State Rep. Mark Pocan just weighed in with this:

“Today, despite being elected by the people of Wisconsin to act as the state’s top lawyer, Attorney General J.B. Van Hollen has refused to do his job.

Van Hollen’s declining to represent the state in defending the new domestic partner registry against a legal challenge is a press release written by J.B. Van Hollen the politician, not J.B. Van Hollen the attorney general.

It is unconscionable that in a time of fiscal crisis his actions will force the state taxpayers to fund outside attorneys to defend our Constitution and perform Van Hollen’s job.

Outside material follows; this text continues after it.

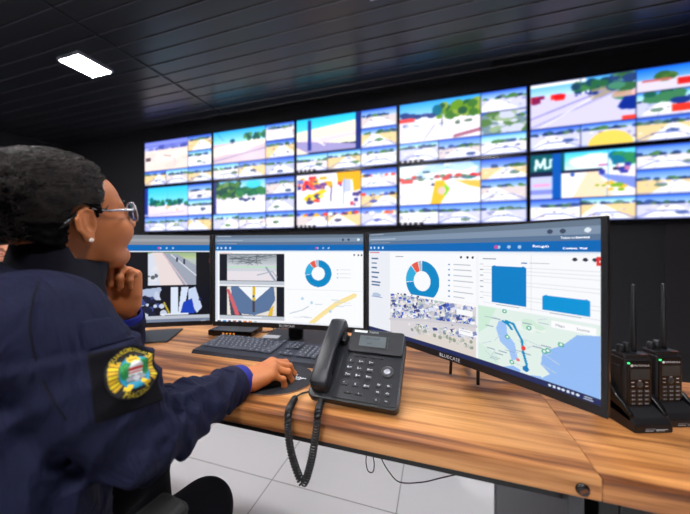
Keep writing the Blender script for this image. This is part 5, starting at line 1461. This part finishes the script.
# ---------------------------------------------------------------- the colleague at the far left
c2 = P(-2.195, 1.90, -.010)
H2 = Matrix.Translation(c2) @ rot('Z', -25) @ rot('Y', 8)
b0 = Vector((c2.x - .06, c2.y + .02, 0))
pe2 = b0 + Vector((-.06, .03, .55)); ch2 = b0 + Vector((-.04, .02, .84)); nk2 = b0 + Vector((0, 0, 1.0))
fd = Vector((.906, -.423, 0)); rd = Vector((-.423, -.906, 0))
B2 = Field((b0.x - .6, b0.y - .7, 0), (b0.x + .8, b0.y + .6, 1.2), .012)
J2 = Field((b0.x - .6, b0.y - .7, .4), (b0.x + .8, b0.y + .6, 1.2), .010)
T2 = Field((b0.x - .6, b0.y - .8, .03), (b0.x + .8, b0.y + .6, .75), .010)
B2.cone(T3(pe2), T3(ch2), .12, .12, k=.05); B2.cone(T3(ch2), T3(nk2), .12, .05, k=.05)
J2.ell(T3(pe2 + Vector((0, 0, .04))), (.17, .17, .16), k=.05); J2.ell(T3(ch2), (.15, .17, .19), k=.06); J2.cone(T3(ch2), T3(nk2), .13, .065, k=.06)
T2.ell(T3(pe2 + Vector((0, 0, -.03))), (.16, .16, .11), k=.03)
hands2 = []
for s in (-1, 1):
    sh = nk2 + rd * s * .18 + Vector((0, 0, -.07)); el = sh + fd * .12 + Vector((0, 0, -.27)); wr = el + fd * .20 + rd * s * -.05 + Vector((0, 0, -.02))
    hip = pe2 + rd * s * .09; kn = hip + fd * .42; an = kn + fd * .02 + Vector((0, 0, -.46))
    B2.cone(T3(nk2), T3(sh), .05, .05, k=.03); B2.cone(T3(sh), T3(el), .045, .036, k=.02); B2.cone(T3(el), T3(wr), .034, .024, k=.01)
    B2.cone(T3(hip), T3(kn), .07, .05, k=.03); B2.cone(T3(kn), T3(an), .05, .035, k=.02)
    J2.cone(T3(nk2), T3(sh), .07, .07, k=.04); J2.cone(T3(sh), T3(el), .066, .055, k=.03); J2.cone(T3(el), T3(el.lerp(wr, .85)), .052, .040, k=.02)
    T2.cone(T3(hip), T3(kn), .09, .07, k=.03); T2.cone(T3(kn), T3(an), .068, .05, k=.02)
    hands2.append(hand_parts(wr, fd + Vector((0, 0, -.25)), (0, 0, 1), s, [(30, 30, 20)] * 4, [(.040, .042, -.018), (.066, .050, -.030), (.086, .046, -.040)], arm=True, h=.004)[0])
    bt = Field(tuple(an - Vector((.25, .3, .12))), tuple(an + Vector((.25, .25, .08))), .007)
    bt.cone(T3(an + Vector((0, 0, .04))), T3(an + Vector((0, 0, -.03))), .048, .045, k=.02); bt.cone(T3(an + Vector((0, 0, -.05))), T3(an + Vector((0, 0, -.05)) + fd * .15), .040, .036, k=.02)
    hands2[-1] = (hands2[-1], bt)
p2 = soft_obj('person', [B2.mesh(), head_parts(H2, .0032, True)] + [h_[0] for h_ in hands2], M['skin_light'])
tag(p2, 'dark-haired colleague in a pale shirt seated at the far left, mostly hidden behind the woman', 'person')
soft_obj('shirt', [J2.mesh()], M['pale_shirt'], p2, 2); soft_obj('trousers', [T2.mesh()], M['trouser'], p2, 2)
for _, bt in hands2: soft_obj('shoe', [bt.mesh()], M['boot'], p2)
h2 = Field((-.16, -.13, -.14), (.14, .13, .16), .004)
h2.ell((-.022, 0, .040), (.104, .084, .094), k=.01); h2.ell((.02, 0, .06), (.080, .072, .066), k=.02); h2.ell((-.05, 0, -.01), (.066, .074, .07), k=.02)
X, Y, Z = h2.xyz(h2.sl((-1, -1, -1), (1, 1, 1), 0)); h2.D = np.maximum(h2.D, X - np.where(Z > .05, .090, -.005) + 0 * Y); h2.D = np.maximum(h2.D, -.08 - Z + 0 * X + 0 * Y)
h2.D += (.004 * noise3(X * 60, Y * 60, Z * 60)).astype(np.float32)
hc2, hf2 = h2.mesh(); soft_obj('hair', [(np.array([H2 @ Vector(p) for p in hc2]), hf2)], M['hair'], p2)
for s in (-1, 1):
    e = MB(); e.lathe([(.0128 * math.sin(PI * i / 12), .0128 * math.cos(PI * i / 12)) for i in range(13)], 16, 0, H2 @ Matrix.Translation((.0815, s * .031, .0015)), cap=False); eo = e.build('eye', M['eye_white'], p2)
    e = MB(); e.lathe([(.0061 * math.sin(PI * i / 8), .0061 * math.cos(PI * i / 8)) for i in range(9)], 12, 0, H2 @ Matrix.Translation((.089, s * .031, .0015)), cap=False); e.build('iris', M['iris'], eo)
    e = MB(); e.tube([H2 @ Vector(q) for q in ((.0975, s * .020, .024), (.0945, s * .032, .029), (.084, s * .047, .024))], [.0026, .0034, .001], 6); e.build('eyebrow', M['hair'], p2)
g2 = empty('glasses', c2); tag(g2, 'dark-rimmed glasses worn by the colleague at the far left edge', 'glasses')
for s in (-1, 1):
    ring = [(H2 @ Vector((.112 - .6 * max(0, y - .02) ** 1.2, s * y, z))) - c2 for y, z in [(.033 + .025 * math.cos(a), .018 * math.sin(a)) for a in [2 * PI * k / 24 for k in range(24)]]]
    q = MB(); q.tube(ring, .0024, 8, closed=True); q.build('rim', M['black_gloss'], g2)
    q = MB(); q.tube([(H2 @ Vector(v)) - c2 for v in ((.100, s * .058, .006), (.085, s * .074, .008), (.03, s * .079, .012), (-.02, s * .086, .014), (-.045, s * .083, -.008))], .0022, 8); q.build('temple', M['black_gloss'], g2)
q = MB(); q.tube([(H2 @ Vector(v)) - c2 for v in ((.111, -.010, .004), (.115, 0, .007), (.111, .010, .004))], .002, 8); q.build('bridge', M['black_gloss'], g2)
office_chair((pe2.x, pe2.y, .0), math.atan2(-.906, -.423) + PI / 2 + PI / 2 - PI / 2, 'black office chair under the colleague at the far left')
# ================================================================== CAMERA AND EXPOSURE
cd = bpy.data.cameras.new('camera'); co = bpy.data.objects.new('camera', cd); COL.objects.link(co)
co.location = (0, 0, EYE); co.rotation_euler = (PI / 2, 0, TH)
cd.sensor_width = 36; cd.sensor_fit = 'HORIZONTAL'; cd.lens = 36 * 290 / 690; cd.shift_y = -7.3 / 690; cd.clip_start = .02
cd.dof.use_dof = True; cd.dof.focus_distance = .80; cd.dof.aperture_fstop = 1.9
SC.camera = co
w = bpy.data.worlds.new('world'); SC.world = w; w.use_nodes = True
w.node_tree.nodes['Background'].inputs[0].default_value = (.5, .55, .65, 1); w.node_tree.nodes['Background'].inputs[1].default_value = .05
SC.view_settings.view_transform = 'Standard'; SC.view_settings.look = 'None'; SC.view_settings.exposure = 0; SC.view_settings.gamma = 1
SC.view_settings.use_curve_mapping = False
SC.cycles.use_denoising = True
SC.cycles.max_bounces = 8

When the domestic partner registry is upheld, Van Hollen will have to explain to the people of Wisconsin why he shirked his duties and stuck them with the bill.

The AG claimed in his statement that he is defending the Constitution—in reality he is shredding the Constitution for political purposes. I am very disappointed in the person who should be acting as the state’s top attorney, not the state’s biggest politician.”

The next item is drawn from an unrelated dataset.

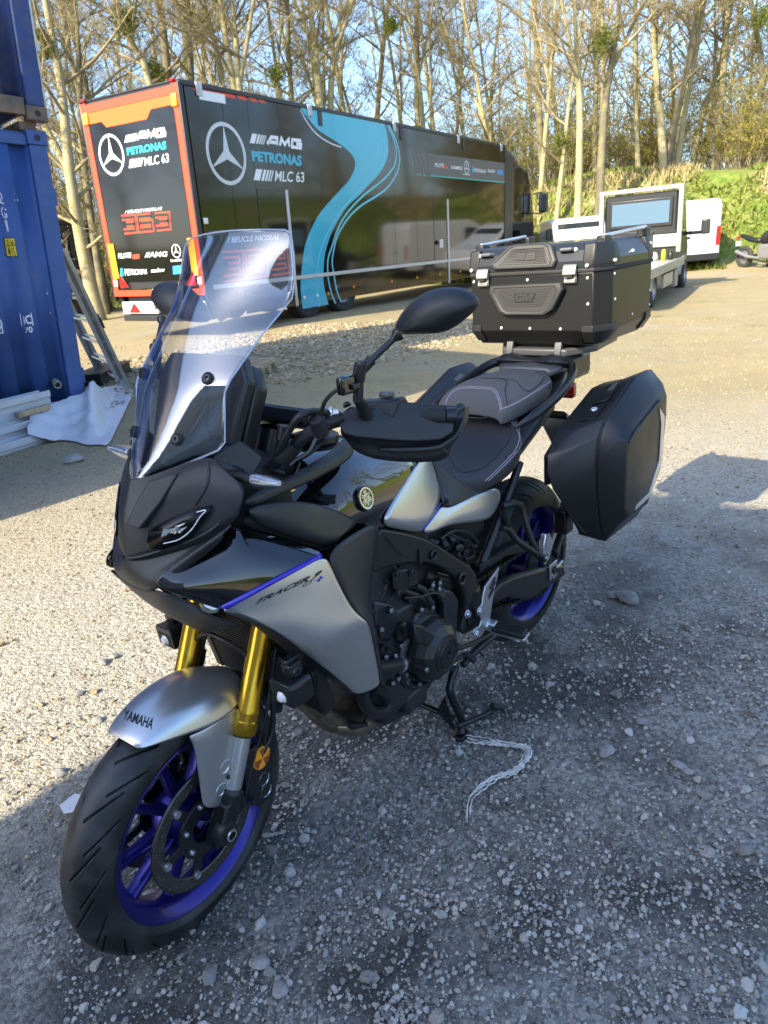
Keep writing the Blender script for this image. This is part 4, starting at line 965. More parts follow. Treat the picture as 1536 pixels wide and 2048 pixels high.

One Wisconsin Now accuses Van Hollen of flip-flopping:

"Candidate Van Hollen promised that domestic partner protections were legal. Candidate Van Hollen promised he'd defend the state of Wisconsin. Attorney General Van Hollen has broken both of those promises."

OOOH! Gov. Doyle (a former AG, if you've forgotten) is definitely not happy with Van Hollen:

"The Attorney General's job is to represent the state and defend state law when there is a good faith defense to be made. His representation should not be based on whether he likes the state law. Clearly this is defensible. Constitutional law experts have examined the domestic partnership registry and believe it is sound and not in conflict with the state constitution. Attorney General Van Hollen's decision not to defend the domestic partner registry will force the costs of outside counsel onto taxpayers when the Attorney General should simply do his job."

The governor's office also provides a link to another opinion supporting the legality of the domestic partnership registry.